El pragmatismo es lo mío.

Lo que evidentemente no debe ser es que los platós de televisión o las radios sean la traslación de la barra del bar de la esquina o del chiringuito de playa, con el calamar atragantado o blandiendo el mondadientes mientras a voz en cuello se suelta el "y tú más" o el "tú antes". Resulta curioso cómo las personas se afilian identitariamente con un partido político o con un periódico de determinado sesgo partidista sin recibir nada a cambio, salvo, quizá (y aquí saco a relucir mi psicología folk) la gratificación que resulta de pertenecer real o de modo imaginario a un conjunto humano mayor e identificar a un enemigo al que atribuirle las desgracias comunes y las personales. Si en este plano informal, tal forma de proceder es llamativa, curiosa, digna quizá de estudios psicológicos y sociológicos, en el plano de concreción más formal que debería ser el de los medios de comunicación es inaceptable. No olvidemos que incluso los medios de comunicación privados realizan sus emisiones en virtud de una concesión pública, y si estamos de acuerdo en que no sólo son elementos inherentes a una democracia sino vitalmente necesarios para su sostenimiento, no sería descabellado pensar que su protección es una prioridad. Protección, aclaro, contra la absoluta subordinación de su diseño y contenidos a la obtención de beneficios empresariales o a las especulaciones bursátiles. Dando por sentado que como empresas privadas deben ser rentables para su continuidad, no sería demasiado difícil justificar, no obstante, la legitimidad del Estado para reestructurarlos en aras de una democracia más perfeccionada que esta en la que vivimos.

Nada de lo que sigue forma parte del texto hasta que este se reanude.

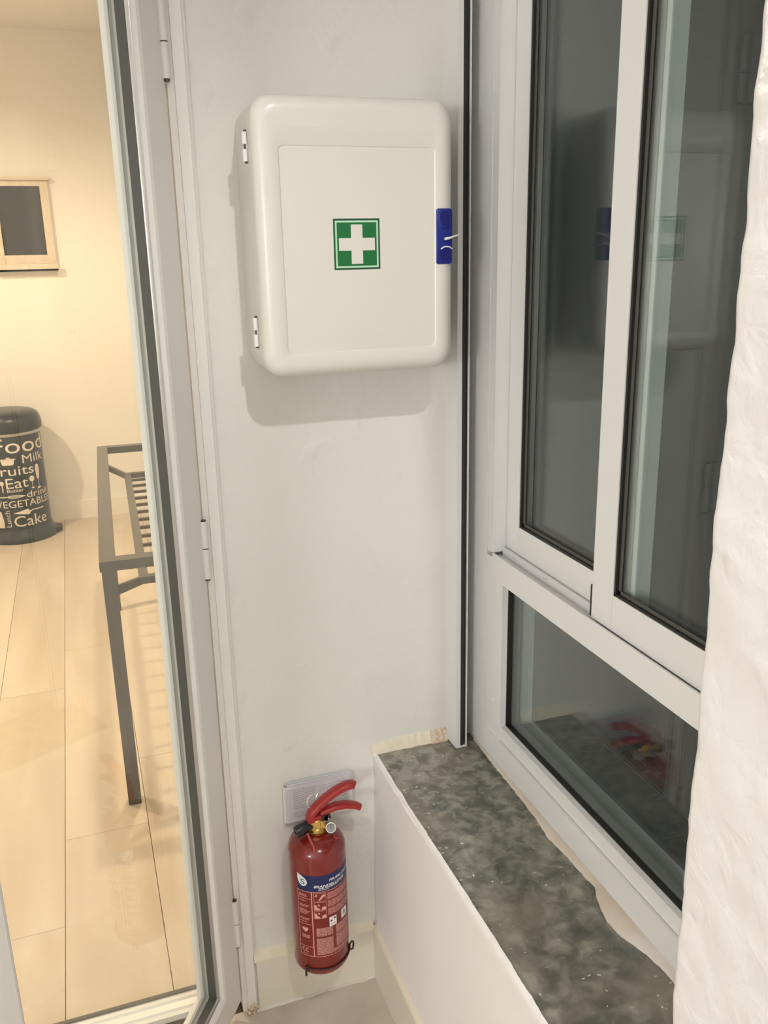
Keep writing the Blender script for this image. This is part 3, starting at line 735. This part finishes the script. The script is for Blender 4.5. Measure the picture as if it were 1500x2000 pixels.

Hay cierto consenso en el diagnóstico de los problemas de los medios de comunicación y de los partidos políticos, que tienen un cariz estructural, por lo que su rediseño implica también someter a crítica y cambio otros procedimientos, usos y costumbres de nuestro sistema político. Además, como sugerí en un post anterior, no esperemos que sean ellos mismos (los responsables de los partidos políticos y de los medios) los encargados de encontrar soluciones definitivas o, al menos, propuestas encaminadas a una transformación radical. En un plano más general, es hora de que personas con ánimo altruista, verdaderos patriotas constitucionales y expertos de distintos ámbitos (que no se reduzcan a periodistas deseosos de promocionar su último libro ni a empleados de fundaciones afines) colaboren entre sí, recogiendo las inquietudes que se manifiestan en la esfera pública, para idear nuevas estructuras y procedimientos democráticos que canalicen las demandas de los diversos sectores de la ciudadanía. El objetivo no es otro, en definitiva, que imaginar un país mejor en el que todos podamos vivir en pie de igualdad, libertad y dignidad.